Super Mario Galaxy; Grade: A

Super Mario: Saving the galaxy in pursuit of Princess Peach one goomba at a time.

Shigeru Miyamoto and his development team have no problem sending shock waves throughout the video-game industry. Back in 1996, they stunned us all by introducing true 3D platforming with "Super Mario 64." Now, 11 years later, the team's "Super Mario Galaxy" expands the boundaries even further, beyond the confines of pesky things such as gravity and space-time.\nI'll spare you the story line (as perfunctory as many Mario games have ever been) and join the choir in trying to explain what makes Miyamoto's latest creation so thrilling. As Mario searches the galaxy for power stars and his dearly beloved Peach, the sheer expansiveness of it all calls to mind that sense of awe when playing "Super Mario 64" for the first time, except 500 times more expansive. Unlike "Super Mario 64," where oftentimes each world you visited felt like it had been mapped from the same basic blueprint, each of the galaxies in "Super Mario Galaxy" (be they beaches, forests, moons or strewn bits of space junk) feels fresh and ripe for exploration.\nThe game also pushes the Wii to its graphical and control-scheme limits, something no other game for the console has yet managed to do.
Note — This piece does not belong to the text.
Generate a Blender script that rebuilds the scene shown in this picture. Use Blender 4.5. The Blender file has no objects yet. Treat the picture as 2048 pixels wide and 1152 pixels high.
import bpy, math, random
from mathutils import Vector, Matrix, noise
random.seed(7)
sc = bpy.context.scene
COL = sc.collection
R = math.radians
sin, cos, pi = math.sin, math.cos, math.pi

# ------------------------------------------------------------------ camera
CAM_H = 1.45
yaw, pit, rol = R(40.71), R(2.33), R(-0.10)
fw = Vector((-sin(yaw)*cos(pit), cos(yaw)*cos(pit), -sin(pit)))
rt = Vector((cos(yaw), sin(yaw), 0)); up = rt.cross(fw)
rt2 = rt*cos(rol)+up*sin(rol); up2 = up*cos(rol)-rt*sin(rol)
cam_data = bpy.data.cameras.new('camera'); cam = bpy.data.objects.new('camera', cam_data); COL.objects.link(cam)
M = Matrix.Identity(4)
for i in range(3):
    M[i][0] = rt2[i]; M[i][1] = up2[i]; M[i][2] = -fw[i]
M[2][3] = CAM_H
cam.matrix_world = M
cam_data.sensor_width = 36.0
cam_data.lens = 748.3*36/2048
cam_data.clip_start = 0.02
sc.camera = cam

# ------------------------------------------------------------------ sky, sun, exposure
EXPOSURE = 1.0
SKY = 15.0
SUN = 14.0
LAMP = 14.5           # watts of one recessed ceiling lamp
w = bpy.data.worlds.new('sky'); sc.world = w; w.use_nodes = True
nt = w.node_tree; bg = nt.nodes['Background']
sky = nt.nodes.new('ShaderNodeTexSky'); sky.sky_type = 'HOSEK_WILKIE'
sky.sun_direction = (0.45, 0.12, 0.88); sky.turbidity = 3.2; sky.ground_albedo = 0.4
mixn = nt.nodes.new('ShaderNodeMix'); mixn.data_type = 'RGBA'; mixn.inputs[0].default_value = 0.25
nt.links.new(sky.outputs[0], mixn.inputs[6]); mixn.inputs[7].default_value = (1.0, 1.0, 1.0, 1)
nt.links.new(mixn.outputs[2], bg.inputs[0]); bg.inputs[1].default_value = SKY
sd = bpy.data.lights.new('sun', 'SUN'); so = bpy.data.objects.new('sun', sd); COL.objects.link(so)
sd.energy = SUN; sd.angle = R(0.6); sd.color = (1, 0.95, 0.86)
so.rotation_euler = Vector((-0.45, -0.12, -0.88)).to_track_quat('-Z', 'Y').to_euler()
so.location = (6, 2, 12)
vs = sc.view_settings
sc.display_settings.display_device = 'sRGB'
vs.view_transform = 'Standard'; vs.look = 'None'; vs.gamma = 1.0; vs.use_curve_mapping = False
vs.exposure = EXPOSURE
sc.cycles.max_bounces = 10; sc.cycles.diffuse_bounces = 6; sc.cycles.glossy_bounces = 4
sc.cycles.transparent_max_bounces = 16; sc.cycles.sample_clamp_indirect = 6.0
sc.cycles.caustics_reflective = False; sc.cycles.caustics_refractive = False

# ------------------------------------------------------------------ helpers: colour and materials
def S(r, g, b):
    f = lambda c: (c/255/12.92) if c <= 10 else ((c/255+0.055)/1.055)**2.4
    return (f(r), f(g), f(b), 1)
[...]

The WiiMote and Nunchuck, which in the past had a tendency to become unwieldy with some games, feels like the only logical method of controlling Mario now. Graphics-wise, when I bought the Wii I never expected my jaw to drop over rendered environments and big, bad boss battles, but I'm still having a hard time picking my jaw up off the floor. The superb music also deserves a mention, as it's the first fully-orchestrated soundtrack featured in a Mario or Zelda game, which is something fans have been clamoring for for years.\nSo to all you remaining Wii-doubters, if you have an opportunity to give "Super Mario Galaxy" a try, don't pass it up. You might just find yourself converted.